Starfall book review

By imh No comments

Starfall is a book that will appeal to a specific type of reader; huge effort was devoted to developing the world in which the story takes place, both in the environment, the technological setting, and how the characters interact with these, the various subspecies, and the cultures of the various nations. The Soonayhin culture and species gets the majority of the attention and is probably my favorite element of the book, their connection to heat and how it influences every element for their culture and significant sections of the narrative/characters. The downside to this focus is that it necessitates a lot of description, which in turn slows the pacing significantly.
The pacing is probably Starfalls greatest flaw for me. The opening third or fourth in particular is a bit of a slog because it is narratively light on meaningful conflict (in a narrative sense rather than simple ‘action scenes’ which are present) before we reach the first intense narrative scene. The remaining seventy percent of the book improves on it but shares the same issue of a stretch of light-narrative mixed with intense description and a bit of story set up before the primary narrative conflict occurs. When the scenes of high narrative do occur, they are excellent though; the first in particular. Another element that cause the opening of the book to drag is the style of prose; the prose is strong, with excellent vocabulary, but the style takes some acclimation. It’s hard to explain exactly how it differs, but an example is that the author will sometimes use a character reaction to indicate an event of some kind occurred and skip the process of describing the event. There’s other elements to the prose as well, like the syntax being just a bit unusual, that combine to make the opening chapters noticeably slower.

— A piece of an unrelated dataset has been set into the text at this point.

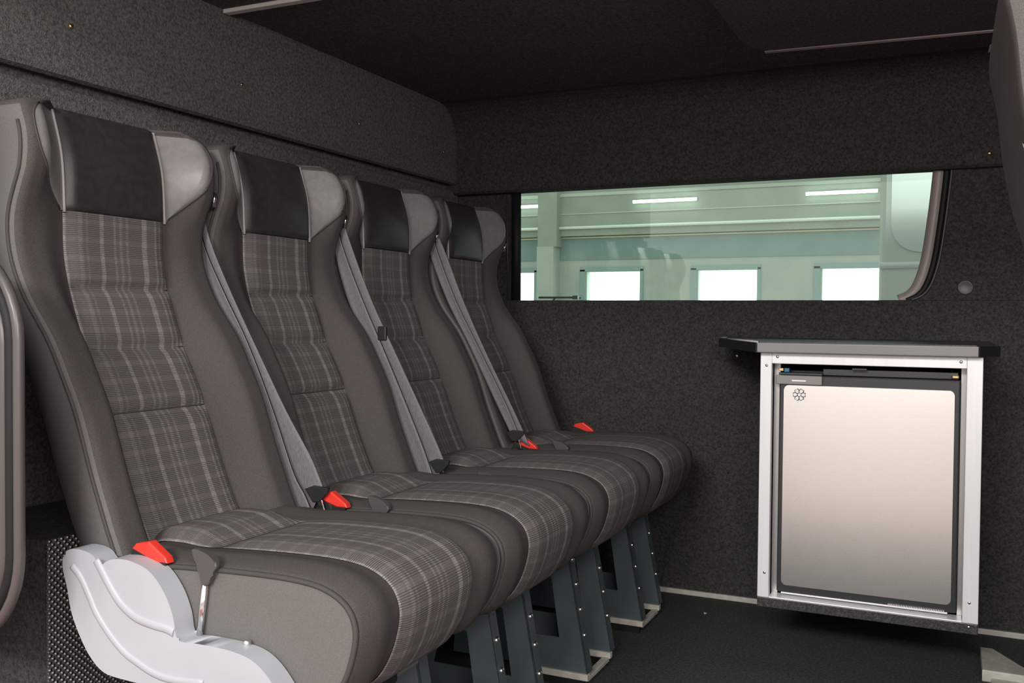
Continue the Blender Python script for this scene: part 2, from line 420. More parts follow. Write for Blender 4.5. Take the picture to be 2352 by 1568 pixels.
def quilt(z):
    seams = (.735, .842, .948)
    d = min(abs(z - s) for s in seams)
    return .013 * (1 - math.exp(-(d / .011))) - .005
ZT = 1.252
def make_seat(cover):
    root = thing('passenger_seat', 'x', 'seat', (X0, 0, 0), 'row of passenger seats')
    # backrest shell
    b = MB(); zs = [.425 + (1.225 - .425) * i / 54 for i in range(55)]
    ys = [-HW, -HW + .0006, -HW + .003, -HW + .007, -HW + .012] + [-.195 + .39 * i / 46 for i in range(47)] + [HW - .012, HW - .007, HW - .003, HW - .0006, HW]
    rows = []
    def ring(z, shrink=0., dz=0.):
        top = []
        for y in ys:
            yy = y * (1 - shrink * .5)
            top.append(Vector((xfront(y, min(z, 1.25)) - shrink * .03, yy, z + dz)))
        T = smooth_table(TH, z) * (1 - shrink * .7)
        back = []
        for k in range(13):
            y = HW * (1 - shrink * .5) * (1 - 2 * k / 12); e = abs(1 - 2 * k / 12)
            back.append(Vector((xc(min(z, 1.25)) - T * (1 - (.45 - .40 * sstep(.95, 1.06, z)) * e ** 4), y, z + dz)))
        return top + back
    for z in zs: rows.append(ring(z))
    for s, zz in ((.03, 1.237), (.10, 1.246), (.22, 1.252), (.4, 1.256)):
        rows.append(ring(zz, s))
    Vv = b.grid(rows, True, close_u=True)
    b.face(Vv[0][::-1]); b.face(Vv[-1], True)
    for f_ in b.bm.faces:
        if sum(abs(v.co.y) for v in f_.verts) / len(f_.verts) > HW - .0035: f_.material_index = 1
    back = b.build('backrest', [M['seat'], M['side']], root)
    # side facing panels: from the seam backwards (lighter fabric) and the seam cord
    for sgn in (-1, 1):
        b = MB(); b.tube([(xfront(sgn * HW, z) - .001, sgn * (HW + .001), z) for z in zs[2:-1]], .0032, 6)
        b.build('piping', M['piping'], back)
    # plaid centre panel
    b = MB(); R_, UV = [], []; nv = 110; nu = 16; z0, z1 = .47, 1.078; arc = 0; prev = None
    for i in range(nv + 1):
        z = z0 + (z1 - z0) * i / nv; p = Vector((xc(z), z, 0))
        if prev is not None: arc += (p - prev).length
        prev = p; r, u = [], []
        for j in range(nu + 1):
            y = -.112 + .224 * j / nu; e = min(1, (.112 - abs(y)) / .018)
            r.append((xfront(y, z) + .0005 + (.004 + quilt(z)) * math.sqrt(max(0, e)), y, z)); u.append((.22 * j / nu, arc))
        R_.append(r); UV.append(u)
    b.grid(R_, True, uvs=UV)
    bp = b.build('back_panel', M['plaid'], root)
    for zs_ in (.735, .842, .948):
        b = MB(); b.tube([(xfront(y, zs_) + .0005, y, zs_) for y in [-.109 + .218 * k / 16 for k in range(17)]], .0016, 6); b.build('seam', M['piping'], bp)
    # headrest pad
    b = MB(); R_ = []; nv, nu = 28, 20
    for i in range(nv + 1):
        z = 1.072 + (1.250 - 1.072) * i / nv; r = []
        for j in range(nu + 1):
            y = -.112 + .224 * j / nu
            ex = min(1, (.112 - abs(y)) / .012); ez = min(1, (z - 1.072) / .012, 1)
            bulge = .016 + .012 * math.sin(math.pi * min(1, (z - 1.072) / .178)) * (1 - (y / .112) ** 2)
            r.append((xfront(y, z) - .002 + bulge * math.sqrt(max(0, ex)) * math.sqrt(max(0, ez)), y, z))
        R_.append(r)
    for dx, dz in ((-.012, .006), (-.035, .008), (-.062, .006), (-.064, -.004)):
        R_.append([(p[0] + dx, p[1], 1.250 + dz) for p in R_[nv]])
    b.grid(R_, True); b.build('headrest_pad', M['vinyl'], root)
    # winged sides of the headrest in vinyl lightened for its reflected light, pale cord where they meet the pad
    YO = [(1.082, .118), (1.10, .140), (1.13, .168), (1.16, .188), (1.19, .197), (1.215, .197), (1.235, .188), (1.246, .172)]
    for sgn in (-1, 1):
        b = MB(); R_ = []
        for i in range(25):
            z = 1.078 + (1.246 - 1.078) * i / 24; yo = smooth_table(YO, z); r = []
            for j in range(11):
                t = j / 10; y = .112 + (yo - .112) * t
                r.append((xfront(y, z) + .001 + .004 * min(1, (1 - t) / .15), sgn * y, z))
            R_.append(r)
        b.grid(R_, True); w = b.build('headrest_wing', M['vinyl_lit'], root)
        b = MB(); b.tube([(xfront(.112, z) + .006, sgn * .1125, z) for z in [1.075 + (1.25 - 1.075) * i / 20 for i in range(21)]], .0028, 6)
        b.build('piping', M['pale_piping'], w)
        b = MB(); b.tube([(xfront(smooth_table(YO, z), z) + .001, sgn * smooth_table(YO, z), z) for z in [1.08 + (1.246 - 1.08) * i / 20 for i in range(21)]], .002, 6)
        b.build('seam', M['piping'], w)
    # belt guide at the shoulder
    b = MB(); b.box(xfront(.19, 1.09) - .045, xfront(.19, 1.09) + .004, HW - .006, HW + .008, 1.115, 1.15, .004)
    g = b.build('belt_guide', M['black'], root)
    b = MB(); b.tube([(xfront(.19, 1.09) + .006, HW + .004, 1.118), (xfront(.19, 1.09) + .012, HW + .004, 1.146)], .0045, 8); b.build('guide_bar', M['chrome'], g)
    # cushion: a closed profile swept across, with raised bolsters
    P = spline([(-1.19, .50), (-1.16, .532), (-1.11, .538), (-1.06, .536), (-1.0, .540), (-.90, .545), (-.81, .546), (-.755, .539), (-.718, .519), (-.703, .487), (-.709, .445), (-.726, .405), (-.752, .376), (-.80, .362), (-.95, .358), (-1.14, .37), (-1.19, .42)], 5, closed=True)
    n = len(P); NN = []
    for i in range(n):
        t_ = (P[(i + 1) % n] - P[i - 1]).normalized(); NN.append(Vector((-t_.y, t_.x)))
    def hgt(y, i):
        a = abs(y); top = 1.0 if P[i].y > .46 or P[i].x > -.76 else 0.
        bump = .010 * math.exp(-((a - .165) / .03) ** 2) * top
        e = max(0, (a - (HW - .010)) / .010); return bump - .010 * (1 - math.sqrt(max(0, 1 - e * e)))
    ysc = [-HW, -HW + .0005, -HW + .002, -HW + .005, -HW + .010] + [-.19 + .38 * k / 24 for k in range(25)] + [HW - .010, HW - .005, HW - .002, HW - .0005, HW]
    b = MB(); rows = []
    for y in ysc:
        rows.append([Vector((P[i].x + NN[i].x * hgt(y, i) - X0, y, P[i].y + NN[i].y * hgt(y, i))) for i in range(n)])
    V = b.grid(rows, True, close_u=True); b.face(V[0][::-1]); b.face(V[-1])
    for f_ in b.bm.faces:
        if sum(abs(v.co.y) for v in f_.verts) / len(f_.verts) > HW - .0015: f_.material_index = 1
    cu = b.build('seat_cushion', [M['seat'], M['side']], root)
    for sgn in (-1, 1):
        b = MB(); b.tube([(P[i].x - .004 * NN[i].x - X0, sgn * (HW - .001), P[i].y - .004 * NN[i].y) for i in range(2, int(n * .76))], .0042, 8)
        b.build('piping', M['piping'], cu)
    # plaid panel of the cushion with one cross seam
    b = MB(); R_, UV = [], []; arc = 0; i1 = int(n * .735)
    seq = [P[1].lerp(P[1], 0)]
    fine = []
    for i in range(3, i1):
        for k in range(4): fine.append((P[i].lerp(P[i+1], k / 4), NN[i].lerp(NN[i+1], k / 4).normalized()))
    prev = None
    for p, nn in fine:
        if prev is not None: arc += (p - prev).length
        prev = p; r, u = [], []
        crease = .016 * math.exp(-abs(p.x + 1.035) / .022) if p.y > .5 and p.x < -.8 else 0
        rise = .010 * sstep(-1.02, -1.10, p.x)
        for j in range(17):
            y = -.112 + .224 * j / 16; e = min(1, (.112 - abs(y)) / .03)
            h = .002 + (.009 + rise - crease) * math.sqrt(max(0, e))
            r.append((p.x + nn.x * h - X0, y, p.y + nn.y * h)); u.append((.22 * j / 16, arc))
        R_.append(r); UV.append(u)
    b.grid(R_, True, uvs=UV); b.build('cushion_panel', M['plaid'], root)
    # underside tray with a light slat at the front
    b = MB(); b.box(-1.15 - X0, -.80 - X0, -.17, .20, .338, .366, .003); b.build('seat_pan', M['black'], root)
    # pedestal: two side plates with an opening, flanged front edge, bolts, and a pale bar under each
    for ly in (-.001, .169):
        b = MB(); th = .004
        def xf(z): return -.788 - (z - .036) * .187          # raked front edge
        zt = .352; zb = .036
        outer = [(xf(zb), zb), (xf(zt), zt), (-1.13, zt), (-1.16, zb)]
        hole = [(xf(.12) - .060, .115), (xf(.25) - .058, .262), (-1.02, .300), (-1.06, .115)]
        # strips around the opening
        def strip(poly): b.prism([(x - X0, z) for x, z in poly], 'y', ly, ly + th)
        strip([outer[0], outer[1], hole[1], hole[0]]); strip([outer[1], outer[2], hole[2], hole[1]])
        strip([outer[2], outer[3], hole[3], hole[2]]); strip([outer[3], outer[0], hole[0], hole[3]])
        # front flange
        b.prism([(xf(zb) - X0, zb), (xf(zt) - X0, zt), (xf(zt) - .004 - X0, zt), (xf(zb) - .004 - X0, zb)], 'y', ly, ly + .034)
        leg = b.build('leg', M['steel'], root)
        for z in (.307, .247, .186, .124):
            b = MB(); r = .0074
            rows = [[(xf(z) - X0 + h, ly + .019 + a * math.cos(t), z + a * math.sin(t)) for t in [2*math.pi*k/12 for k in range(12)]] for a, h in ((r, -.001), (r, .001), (r * .8, .004), (r * .4, .0055), (.0001, .006))]
            b.grid(rows, True, close_u=True); b.build('bolt', M['zinc'], leg)
        b = MB(); b.box(-.925 - X0, -.786 - X0, ly - .008, ly + .010, .020, .036, .002)
        b.build('foot_bar', M['rail'], leg)
        b = MB(); b.box(-.918 - X0, -.796 - X0, ly - .003, ly + .006, 0, .0205); b.build('foot_shade', M['rubber'], leg)  # black block stands in for the shadow under the bar
    b = MB(); b.box(-.808 - X0, -.790 - X0, .012, .165, .012, .024, .002); b.build('cross_bar', M['rail'], root)
    b = MB(); b.box(-1.12 - X0, -1.09 - X0, 0.004, .168, .17, .195, .003); b.build('cross_bar', M['rail'], root)
    # buckle with red button, on the left side of the seat
    bk = MB(); bl = HW - .016
    q = [(-1.115, .52), (-1.095, .556), (-1.06, .566), (-1.03, .548), (-1.035, .52)]
    bk.prism([(x - X0, z) for x, z in q], 'y', -bl - .026, -bl - .014, bev=.003)
    bu = bk.build('buckle', M['black'], root)
    bk = MB(); q = [(-1.096, .5555), (-1.088, .564), (-1.062, .5695), (-1.030, .5495), (-1.026, .541), (-1.05, .541)]
    bk.prism([(x - X0, z) for x, z in q], 'y', -bl - .0275, -bl - .011, bev=.003); tag(bk.build('release_button', M['red'], bu), 'red push button')
    # recline lever: fin shaped dark handle on a bright rod
    lv = MB(); q = spline([(-.981, .566), (-.962, .567), (-.944, .560), (-.934, .548), (-.942, .536), (-.949, .520), (-.962, .518), (-.966, .54)], 4, closed=True)
    lv.prism([(p.x - X0, p.y) for p in q], 'y', -HW - .0115, -HW - .001, bev=.003)
    le = lv.build('recline_lever', M['lever'], root)
    lv = MB(); lv.tube([(-.957 - X0, -HW - .0065, .528), (-.969 - X0, -HW - .0065, .440)], .005, 10); tag(lv.build('lever_rod', M['chrome'], le), 'bright chrome rod')
    return root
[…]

The characters vary from good to excellent, with the queen, Terney (our MC), and her uncle being the standouts for their emotional and motivational complexity; they’re all flawed, wonderfully human, likable, and possessed of agency. The secondary characters are good as well, but less time is devoted to them and the inner workings of their personalities and motivations so there’s just less of them present. (Mlai being an exception and almost as good as the three mentioned above.) The weakest element of the characters is the romance; not a whole lot of time is devoted to building it besides more or less immediate attraction and one scene of heroics. It’s not that Torhvald and Terney lack chemistry, its more that they have few meaningful interactions outside of scenes of sexual attraction or one of them being in danger. It also suffers from Torhvald lacking attention put into him; he lacks personal motivation over the course of the narrative, a drive or goal to help define him, and lacks things to like or be interested in (which are present in most every other character) and as such is reduced to the outsider awed by Soonayahin/Terney’s romance for most of the narrative.